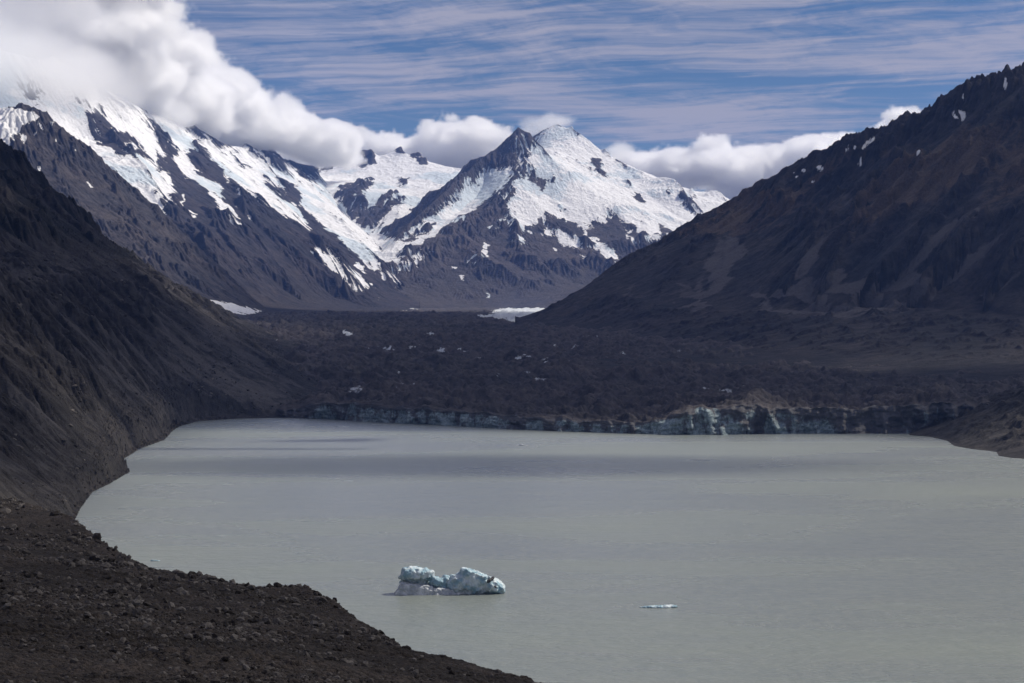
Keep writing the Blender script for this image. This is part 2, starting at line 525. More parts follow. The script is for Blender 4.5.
# right mountain
MH = Mask(520, 20, 1120, 420)
MH.poly([(476, 288), (490, 268), (515, 252), (505, 270), (485, 285)], 1.0, **A7)
MH.poly([(713, 188), (722, 190), (733, 208), (720, 205)], 1.0, **A7)
MH.poly([(733, 180), (742, 185), (754, 196), (743, 215), (737, 200)], 1.0, **A7)
MH.poly([(740, 145), (748, 140), (745, 158)], 1.0, **A7)
MH.poly([(853, 95), (860, 110), (856, 130), (848, 120)], 1.0, **A7)
for x, y, r in ((368, 337, 11), (322, 342, 6), (308, 358, 6), (350, 372, 5), (440, 288, 7), (458, 284, 6), (470, 328, 7), (474, 315, 5), (627, 296, 9), (300, 350, 3)):
    MH.spot(x, y, r, 1.0, **A7)
MH.done(1)
MS = Mask(520, 20, 1120, 420)       # its scree
for p, a, v in (([(690, 365), (740, 300), (760, 210), (830, 260), (790, 310), (760, 370), (730, 420), (690, 466), (640, 462), (570, 360), (600, 380), (640, 415), (650, 365), (690, 420)], A8, .8),
             ([(380, 430), (410, 385), (420, 390), (395, 440)], A8, .5), ([(560, 462), (690, 460), (690, 468), (560, 470)], A8, 1.),
             ([(280, 68), (330, 50), (400, 12), (480, -10), (560, -10), (530, 40), (640, -5), (800, -5), (740, 50), (700, 80), (500, 97), (340, 82)], A9, 1.),
             ([(640, 683), (760, 570), (870, 480), (864, 495), (720, 645), (690, 690)], A7, .8),
             ([(300, 620), (330, 560), (380, 515), (360, 570), (325, 620)], A7, .8), ([(60, 600), (110, 530), (120, 540), (90, 640)], A7, .7),
             ([(500, 665), (620, 560), (770, 430), (785, 435), (640, 580), (570, 690), (430, 690)], A7, .8),
             ([(200, 690), (300, 650), (430, 600), (440, 610), (380, 690)], A7, .8),
             ([(790, 690), (904, 600), (904, 620), (830, 690)], A7, .7), ([(0, 660), (20, 640), (60, 700), (0, 700)], A7, .6),
             ([(420, 415), (490, 395), (470, 410), (430, 425)], A7, .5)):
    MS.poly(p, v, **a)
MS.done(3)

# pale ice on the valley floor
MI = Mask(180, 290, 1000, 450)
MI.poly([(120, 428), (230, 440), (340, 465), (300, 484), (200, 464), (140, 442)], 1.0, **A3)
MI.poly([(940, 460), (1000, 462), (980, 469)], 1.0, **A3)
MI.poly([(378, 452), (470, 447), (428, 437), (600, 408), (700, 400), (650, 455), (600, 477), (520, 477), (470, 464), (400, 461)], 1.0, **A6)
MI.poly([(77, 424), (110, 425), (100, 432)], 1.0, **A6)
_r2 = np.random.RandomState(3)
MI.poly([(208, 300), (225, 302), (262, 311), (250, 314), (215, 306)], 1.0)
for x, y, r in ((702, 203, 9), (725, 205, 6), (755, 267, 12), (460, 143, 9), (235, 143, 9), (410, 182, 5), (590, 210, 6), (255, 298, 14), (270, 285, 4), (371, 290, 4),
                (300, 182, 7), (316, 182, 6), (342, 187, 8), (430, 175, 6), (490, 188, 9), (35, 160, 5), (850, 180, 12), (980, 196, 7), (815, 205, 5), (560, 190, 5),
                (765, 215, 10), (108, 168, 4), (370, 250, 6), (390, 240, 6), (540, 185, 5), (640, 255, 5), (720, 250, 5), (800, 178, 6), (160, 80, 5), (390, 78, 6), (410, 76, 5)):
    MI.spot(x, y, r * 1.5, 0.42 + 0.33 * _r2.rand(), o=(260, 280), k=0.3711)
for x, y, r in ((240, 290, 18), (262, 285, 10), (215, 295, 12), (180, 288, 10), (290, 292, 6), (95, 190, 8), (60, 180, 5)):
    MI.spot(x, y, r, 0.5, **A9)
MI.done(2)

# ------------------------------------------------------------------ materials
def new_mat(name):
    m = bpy.data.materials.new(name)
    m.use_nodes = True
    return m, NT(m.node_tree)


def attr(t, name):
    return t.n('ShaderNodeAttribute', attribute_name=name).outputs['Fac']


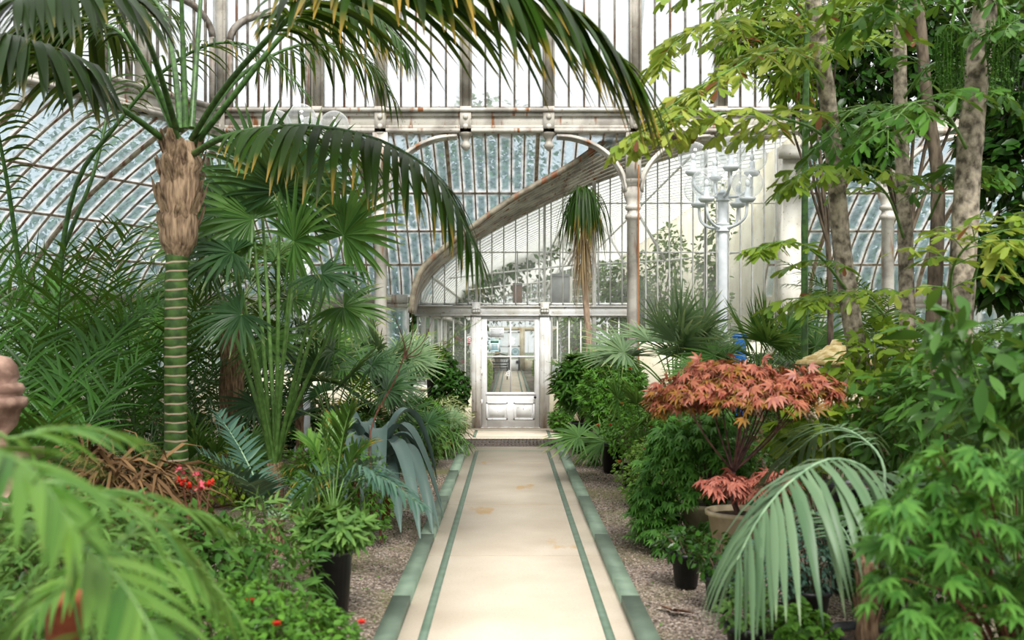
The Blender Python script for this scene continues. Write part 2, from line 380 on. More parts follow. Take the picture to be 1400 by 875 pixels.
# drain grate
b = MB(); x0, x1, y0, y1 = -1.05, .98, 14.86, 15.9
b.box((x0, y0-.04, -.08), (x1, y0, .004)); b.box((x0, y1, -.08), (x1, y1+.04, .004)); b.box((x0-.04, y0-.04, -.08), (x0, y1+.04, .004)); b.box((x1, y0-.04, -.08), (x1+.04, y1+.04, .004))
g = thing('drain_grate', 'dark slotted iron drain grate crossing the path before the white door', 'grate', (CX, 15.4, 0))
b.build('frame', M['grate'], g)
b = MB(); n_ = 36
for i in range(n_): 
    x = x0 + (i+.5)*(x1-x0)/n_; b.box((x-.016, y0, -.03), (x+.016, y1, .003))
for f in (.33, .66): b.box((x0, y0+(y1-y0)*f-.012, -.03), (x1, y0+(y1-y0)*f+.012, .0035))
b.build('grille', M['grate'], g)
b = MB(); b.box((x0, y0, -.10), (x1, y1, -.05)); b.build('pit', M['void'], g)

YG = 16.2                       # plane of the great girder
ZG0, ZG1 = 4.94, 5.33
def gx(px): return (px-VX)/FP*YG
XL, XR = gx(302), 11.5
# chamfered left side
CH = unit(v3(-.5, -1, 0))       # along the girder toward the viewer
A0 = v3(XL, YG, 0); A1 = A0 + CH*9
def girder(a, c, w=.16):
    b = MB(); a = v3(*a); c = v3(*c)
    for z, ww, h in ((ZG0+.03, w+.10, .06), (ZG0+.09, w+.02, .06), (ZG1-.03, w+.14, .06), (ZG1-.10, w+.04, .05), ((ZG0+ZG1)/2, w-.04, ZG1-ZG0-.02)):
        b.bar(a+v3(0,0,z), c+v3(0,0,z), ww, h)
    n = int(np.linalg.norm(c-a)/.21)
    return b
struct('trim_girder_back', girder((XL, YG, 0), (XR, YG, 0)), M['iron'])
struct('trim_girder_left', girder(A0, A1), M['iron'])
ZT = 8.9
post_px = [302, 435, 521, 637, 750, 868, 985, 1100, 1215, 1330, 1445]
ti = 10
def boss_post(x, y=YG, ax=v3(1,0,0), wid=.16, name=None):
    b = MB(); c = v3(x, y, 0)
    b.bar(c+v3(0,0,ZG1), c+v3(0,0,ZT), wid, .14)
    b.bar(c+v3(0,-.10,ZG0-.02), c+v3(0,-.10,ZG1+.03), wid+.02, .06)
    for z in (ZG0+.09, ZG1-.14): b.ball(c+v3(0,-.14,z), (.045,.03,.045), n=10)
    for s in (-1, 1): b.bar(c+v3(s*(wid/2),-.02,ZG1), c+v3(s*(wid/2),-.02,ZT), .03, .2)
    # turned pendant
    b.lathe([(.001,ZG0-.30),(.03,ZG0-.28),(.07,ZG0-.24),(.085,ZG0-.20),(.06,ZG0-.16),(.045,ZG0-.12),(.07,ZG0-.09),(.09,ZG0-.05),(.12,ZG0-.02),(.12,ZG0)], (x, y-.04, 0), 14)
    return b
for px in post_px:
    struct('trim_%d' % ti, boss_post(gx(px)), M['iron_post'], smooth=False); ti += 1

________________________

Every entry must be written out exactly, with all pictures left out.

Task response:
Keep writing the Blender script for this image. This is part 2, starting at line 525. More parts follow. The script is for Blender 4.5.
# right mountain
MH = Mask(520, 20, 1120, 420)
MH.poly([(476, 288), (490, 268), (515, 252), (505, 270), (485, 285)], 1.0, **A7)
MH.poly([(713, 188), (722, 190), (733, 208), (720, 205)], 1.0, **A7)
MH.poly([(733, 180), (742, 185), (754, 196), (743, 215), (737, 200)], 1.0, **A7)
MH.poly([(740, 145), (748, 140), (745, 158)], 1.0, **A7)
MH.poly([(853, 95), (860, 110), (856, 130), (848, 120)], 1.0, **A7)
for x, y, r in ((368, 337, 11), (322, 342, 6), (308, 358, 6), (350, 372, 5), (440, 288, 7), (458, 284, 6), (470, 328, 7), (474, 315, 5), (627, 296, 9), (300, 350, 3)):
    MH.spot(x, y, r, 1.0, **A7)
MH.done(1)
MS = Mask(520, 20, 1120, 420)       # its scree
for p, a, v in (([(690, 365), (740, 300), (760, 210), (830, 260), (790, 310), (760, 370), (730, 420), (690, 466), (640, 462), (570, 360), (600, 380), (640, 415), (650, 365), (690, 420)], A8, .8),
             ([(380, 430), (410, 385), (420, 390), (395, 440)], A8, .5), ([(560, 462), (690, 460), (690, 468), (560, 470)], A8, 1.),
             ([(280, 68), (330, 50), (400, 12), (480, -10), (560, -10), (530, 40), (640, -5), (800, -5), (740, 50), (700, 80), (500, 97), (340, 82)], A9, 1.),
             ([(640, 683), (760, 570), (870, 480), (864, 495), (720, 645), (690, 690)], A7, .8),
             ([(300, 620), (330, 560), (380, 515), (360, 570), (325, 620)], A7, .8), ([(60, 600), (110, 530), (120, 540), (90, 640)], A7, .7),
             ([(500, 665), (620, 560), (770, 430), (785, 435), (640, 580), (570, 690), (430, 690)], A7, .8),
             ([(200, 690), (300, 650), (430, 600), (440, 610), (380, 690)], A7, .8),
             ([(790, 690), (904, 600), (904, 620), (830, 690)], A7, .7), ([(0, 660), (20, 640), (60, 700), (0, 700)], A7, .6),
             ([(420, 415), (490, 395), (470, 410), (430, 425)], A7, .5)):
    MS.poly(p, v, **a)
MS.done(3)

# pale ice on the valley floor
MI = Mask(180, 290, 1000, 450)
MI.poly([(120, 428), (230, 440), (340, 465), (300, 484), (200, 464), (140, 442)], 1.0, **A3)
MI.poly([(940, 460), (1000, 462), (980, 469)], 1.0, **A3)
MI.poly([(378, 452), (470, 447), (428, 437), (600, 408), (700, 400), (650, 455), (600, 477), (520, 477), (470, 464), (400, 461)], 1.0, **A6)
MI.poly([(77, 424), (110, 425), (100, 432)], 1.0, **A6)
_r2 = np.random.RandomState(3)
MI.poly([(208, 300), (225, 302), (262, 311), (250, 314), (215, 306)], 1.0)
for x, y, r in ((702, 203, 9), (725, 205, 6), (755, 267, 12), (460, 143, 9), (235, 143, 9), (410, 182, 5), (590, 210, 6), (255, 298, 14), (270, 285, 4), (371, 290, 4),
                (300, 182, 7), (316, 182, 6), (342, 187, 8), (430, 175, 6), (490, 188, 9), (35, 160, 5), (850, 180, 12), (980, 196, 7), (815, 205, 5), (560, 190, 5),
                (765, 215, 10), (108, 168, 4), (370, 250, 6), (390, 240, 6), (540, 185, 5), (640, 255, 5), (720, 250, 5), (800, 178, 6), (160, 80, 5), (390, 78, 6), (410, 76, 5)):
    MI.spot(x, y, r * 1.5, 0.42 + 0.33 * _r2.rand(), o=(260, 280), k=0.3711)
for x, y, r in ((240, 290, 18), (262, 285, 10), (215, 295, 12), (180, 288, 10), (290, 292, 6), (95, 190, 8), (60, 180, 5)):
    MI.spot(x, y, r, 0.5, **A9)
MI.done(2)

# ------------------------------------------------------------------ materials
def new_mat(name):
    m = bpy.data.materials.new(name)
    m.use_nodes = True
    return m, NT(m.node_tree)


def attr(t, name):
    return t.n('ShaderNodeAttribute', attribute_name=name).outputs['Fac']


The Blender Python script for this scene continues. Write part 2, from line 380 on. More parts follow. Take the picture to be 1400 by 875 pixels.
# drain grate
b = MB(); x0, x1, y0, y1 = -1.05, .98, 14.86, 15.9
b.box((x0, y0-.04, -.08), (x1, y0, .004)); b.box((x0, y1, -.08), (x1, y1+.04, .004)); b.box((x0-.04, y0-.04, -.08), (x0, y1+.04, .004)); b.box((x1, y0-.04, -.08), (x1+.04, y1+.04, .004))
g = thing('drain_grate', 'dark slotted iron drain grate crossing the path before the white door', 'grate', (CX, 15.4, 0))
b.build('frame', M['grate'], g)
b = MB(); n_ = 36
for i in range(n_): 
    x = x0 + (i+.5)*(x1-x0)/n_; b.box((x-.016, y0, -.03), (x+.016, y1, .003))
for f in (.33, .66): b.box((x0, y0+(y1-y0)*f-.012, -.03), (x1, y0+(y1-y0)*f+.012, .0035))
b.build('grille', M['grate'], g)
b = MB(); b.box((x0, y0, -.10), (x1, y1, -.05)); b.build('pit', M['void'], g)

YG = 16.2                       # plane of the great girder
ZG0, ZG1 = 4.94, 5.33
def gx(px): return (px-VX)/FP*YG
XL, XR = gx(302), 11.5
# chamfered left side
CH = unit(v3(-.5, -1, 0))       # along the girder toward the viewer
A0 = v3(XL, YG, 0); A1 = A0 + CH*9
def girder(a, c, w=.16):
    b = MB(); a = v3(*a); c = v3(*c)
    for z, ww, h in ((ZG0+.03, w+.10, .06), (ZG0+.09, w+.02, .06), (ZG1-.03, w+.14, .06), (ZG1-.10, w+.04, .05), ((ZG0+ZG1)/2, w-.04, ZG1-ZG0-.02)):
        b.bar(a+v3(0,0,z), c+v3(0,0,z), ww, h)
    n = int(np.linalg.norm(c-a)/.21)
    return b
struct('trim_girder_back', girder((XL, YG, 0), (XR, YG, 0)), M['iron'])
struct('trim_girder_left', girder(A0, A1), M['iron'])
ZT = 8.9
post_px = [302, 435, 521, 637, 750, 868, 985, 1100, 1215, 1330, 1445]
ti = 10
def boss_post(x, y=YG, ax=v3(1,0,0), wid=.16, name=None):
    b = MB(); c = v3(x, y, 0)
    b.bar(c+v3(0,0,ZG1), c+v3(0,0,ZT), wid, .14)
    b.bar(c+v3(0,-.10,ZG0-.02), c+v3(0,-.10,ZG1+.03), wid+.02, .06)
    for z in (ZG0+.09, ZG1-.14): b.ball(c+v3(0,-.14,z), (.045,.03,.045), n=10)
    for s in (-1, 1): b.bar(c+v3(s*(wid/2),-.02,ZG1), c+v3(s*(wid/2),-.02,ZT), .03, .2)
    # turned pendant
    b.lathe([(.001,ZG0-.30),(.03,ZG0-.28),(.07,ZG0-.24),(.085,ZG0-.20),(.06,ZG0-.16),(.045,ZG0-.12),(.07,ZG0-.09),(.09,ZG0-.05),(.12,ZG0-.02),(.12,ZG0)], (x, y-.04, 0), 14)
    return b
for px in post_px:
    struct('trim_%d' % ti, boss_post(gx(px)), M['iron_post'], smooth=False); ti += 1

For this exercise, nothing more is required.